Mark Lowcock told the UN Security Council that the situation in Idlib, one of the opposition’s last remaining footholds in Syria, is “alarming” with air strikes, clashes between armed groups, overcrowding and severely stretched basic services.
Idlib has suffered deteriorating security in recent months as rebel factions battle with the Al Qaida-linked Levant Liberation Committee for dominance and Lowcock said more than 80,000 newly displaced people have arrived in the area since March.
Lowcock said the first convoy in more than two months was due to proceed to the northern rural belt of Homs yesterday with assistance for nearly 93,000 people.
France’s UN ambassador Francois Delattre called the humanitarian situation throughout Syria “alarming,” saying access for UN agencies and aid organisations to deliver humanitarian assistance “is still very much constrained.”
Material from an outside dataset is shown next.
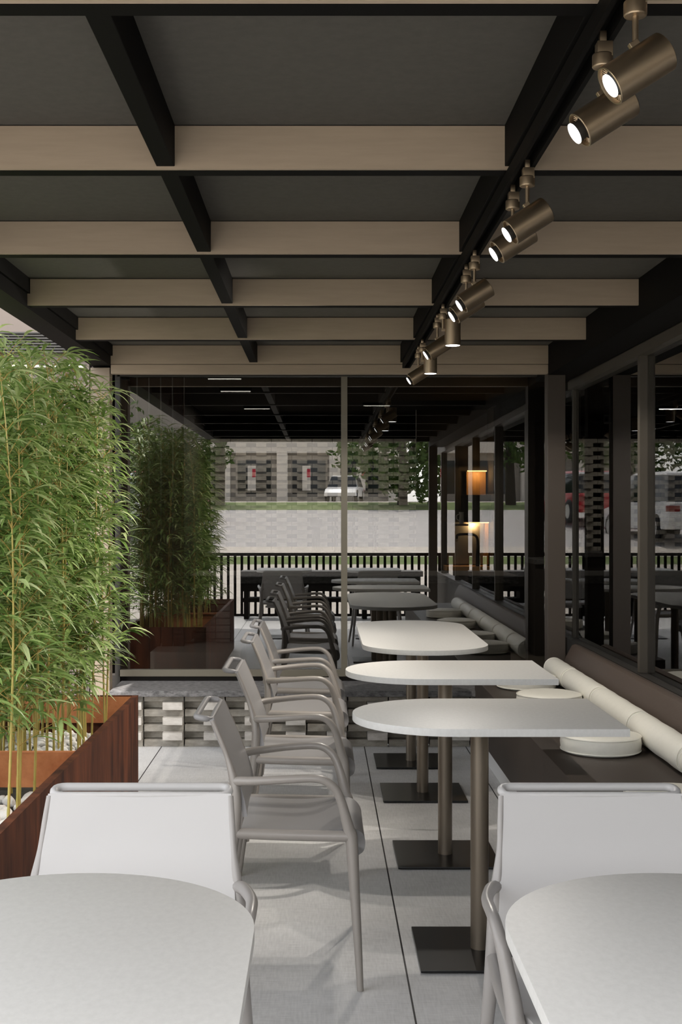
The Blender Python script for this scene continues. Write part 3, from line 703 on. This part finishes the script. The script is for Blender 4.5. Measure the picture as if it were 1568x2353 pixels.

In Idlib, he said, there are more than two million people including hundreds of thousands of Syrians evacuated from cities taken back by the government, many who lack “everything” living in over-saturated camps.
In the Damascus suburbs of eastern Ghouta, Lowcock said the government asked the UN to provide assistance after it retook the former rebel-held area and he had released $16 million.
But he said the UN has only received authorisation to visit once since mid-March.
The humanitarian chief reiterated the UN’s request to facilitate access, saying the government has approved a convoy to aid 70,000 people in the eastern Ghouta town of Douma, but “facilitation letters have not been provided.”
Lowcock, the undersecretary-general for humanitarian affairs, said the 2 million Syrians in hard-to-reach areas “in places like northern rural Homs, Douma and southern Damascus are some of the most desperate in the country”. So far this year, he said, only six convoys have reached those area helping 169,000 people, “less than 20 per cent of the people we would like to be reaching”.
Lowcock urged the Security Council to support his office’s efforts to ensure “safe, unimpeded and sustained access” to those Syrians in greatest need.